In the case of the Kerry company, for instance, why not collectively”do the necessary operations to prevent continuation of the danger? That means the government agency would assist in the correction process, not just point out there is — or might be — a problem.

My life experience was in commercial construction. We had numerous safety inspections, audits and weekly meetings pointing out — what we already knew — that construction is a potentially dangerous profession. The only people who actually helped were those who presented viable solutions to a given problem. Sometimes it was training, usually the responsibility of respective unions, employers and knowledgeable, experienced, employees — not necessarily the inspector.

At one point, the threat of an OSHA inspection was considered a reason for our company to close the project rather than allow an inspector to impose unreasonable fines and even the threat of imprisonment for their perception of willful violations of the rules. The adversarial relationship was counter-productive.

On food safety there must be a concerted effort between FDA — or whoever is in charge of regulating a specific food — and businesses to end the threat, not to point fingers.

Just a thought from someone who is not really close to the problem, except I do eat food.

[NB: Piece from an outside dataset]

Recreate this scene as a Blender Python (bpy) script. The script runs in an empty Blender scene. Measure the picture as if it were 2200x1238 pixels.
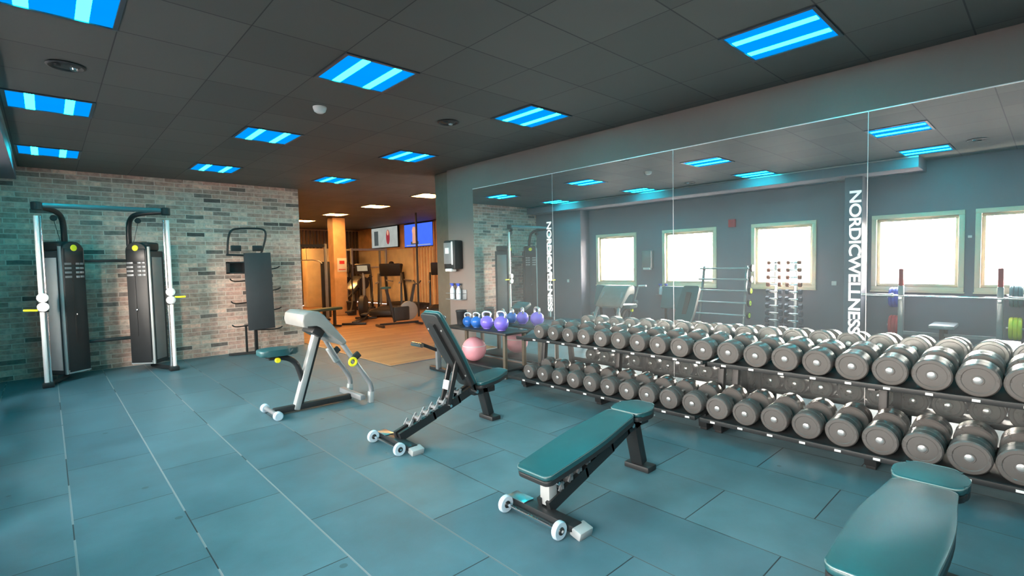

In the Kerry plant, couldn’t it be closed for clean-up. like starting with live steam as in the old days?
And to promote an actual solution, why not a “super fund” to assist each unfortunate company that is cursed with these problems to clean and sanitize? That could help offset the expense of doing the right thing. Of course, I can see how this could be used by the unscrupulous to turn a profit just as so many well-intentioned ideas have in the past.

Bottom line: It is us humans vs. them bugs, not each other.